As disco was born with John Travolta and Saturday Night Fever, disco was to die with the advent of Travolta and Urban Cowboy.
“The disco dancers all went to the two-step,” Carol said. “That was when I moved on to work for John McCormick at the Dallas Nightclub. John owned several clubs, including the Midnight Rodeo. I worked for more than 10 years as John’s inspector general. This included doing payrolls and even carrying a tool belt to work on club airconditioners and other equipment.”
Finally weary of the nightclub scene, Big Carol applied for a job at Citi Bank, was accepted, and eventually retired as a vice president in the bank’s brokerage department. She always had the Plan B.
Boom Boom Cannon was retired at this writing. She is now Boom Boom Cannon Carpenter, living happily in San Antonio with her husband Larry Carpenter and their two dogs. Caroll is now an ordained minister of the Universal Life Church, and she has performed her first wedding ceremony. She says the church is about everything spiritual. She says that’s where she is today.

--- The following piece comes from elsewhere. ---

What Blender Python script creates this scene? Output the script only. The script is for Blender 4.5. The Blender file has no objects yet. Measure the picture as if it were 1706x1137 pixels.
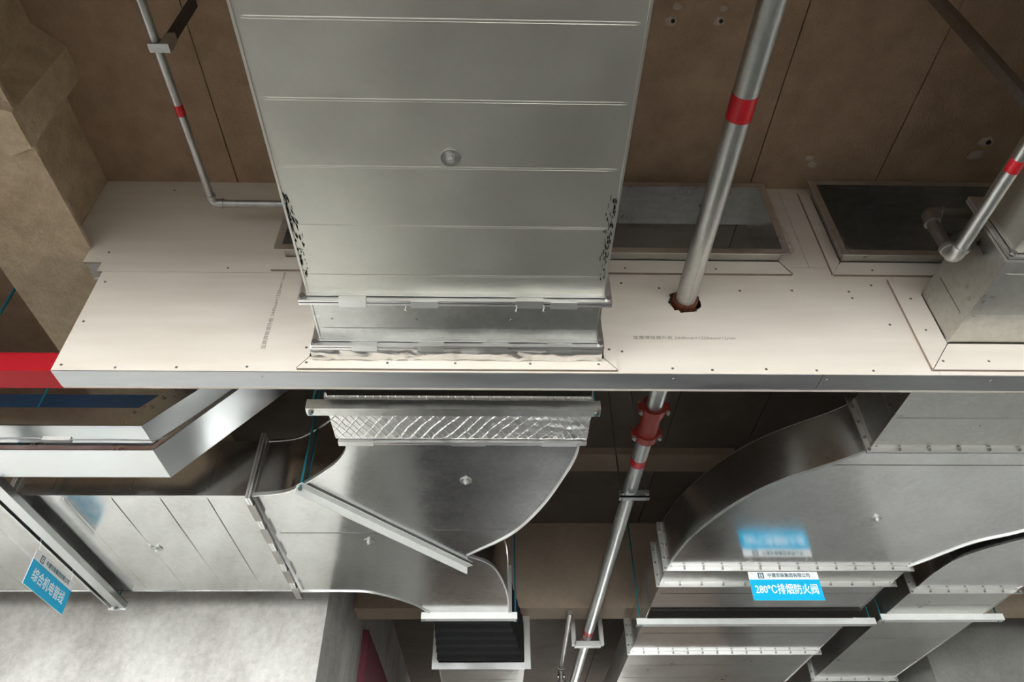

While Larry stays home with the dogs, Carol travels abroad about three times a year. She recently returned from the Holy Land. She laughs a lot and when she smiles, one may see a diamond’s twinkle. And think, perhaps, of Jagger and the Stones. Maybe about longevity. Or maybe about large females with cosmic insight and X-ray eyes that can see your soul.
“I think we die the first time when we quit breathing,” Carol said. “The second time we die is when people stop talking about us. You and I may live for eons.”